Tuesday, August 18, 2015

weeds words

back again!  never quit!

summer summer summertime

I'm in the TV room of my parents' home, kneeling on the carpet with my laptop on the coffee table, with ice in my glass and poison ivy on my leg.

I'm listening to a youtube sampler of of "appalachian traditional artists" that Jim Lloyd put up on facebook.  It's people pickin' at galax and in living rooms.  It matches the way I feel right now.  A little hyper, and satisfied with where I am.

I've been using my instax camera to try and get some of the lushness of right now in the mountains of Virginia.  I'd like to be able to use words to communicate things like that as well.  Something about fields of corn, something about crows, something about tiny fishes in brown water, something about forest green tunnels, shoes wet with dew in the morning.  Trees and hedges just standing while the insects buzz on and my car motor just runs on.

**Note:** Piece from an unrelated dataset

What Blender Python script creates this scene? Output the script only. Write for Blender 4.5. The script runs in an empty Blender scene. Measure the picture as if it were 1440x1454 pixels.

I heard an interview on the radio recently with that author David Foster Wallace.  He spoke about feeling a fear to express anything earnest in this cultural climate that watches a lot of TV and that uses irony as a personal brand, etc, etc, and I get it, I really get it and that makes me want to read some of his essays.  I picked up his unfinished (not finished before his death) novel The Pale King at the library, and while I eventually gave up and returned it because it was probably too ambitious as my introduction to David Foster Wallace, it did have this very beautiful passage right in the first chapter on the first page where he writes this gorgeous paragraph sentence of meadow weed names.  It runs through my mind a lot especially as I look around here and list in my mind the flowers that I know and as I think about ~*Appalachian*~ themed writing whatever that means.

Like, I know David Foster Wallace was talking about a general midwestern specifically-nonspecific thing and the paragraph in The Pale King is in a context of human structure and that's what makes this block of text with the human names for natural intricacies so effective.  BUT I'm kind of interested in doing exercises about ~*writing what you know*~ and writing about a PLACE and I'm interested in there being Appalachian voices out there in the discourse.

BUT ANYWAY of course this is all a lead-up to me listing weeds:

Jewelweed, red lobelia, ironweed, goldenrod, chickory, sunchoke, aster, comfrey, morning glory, bindweed, mouse ear, sorrel, curly dock, burdock, red clover, queen anne's lace, black-eyed susan, canadian thistle, mustard, rape, blackberry, poison ivy, stinging nettle, yarrow, water hemlock, huckleberry, wineberry, black raspberry, dandelion, daisy, milkweed.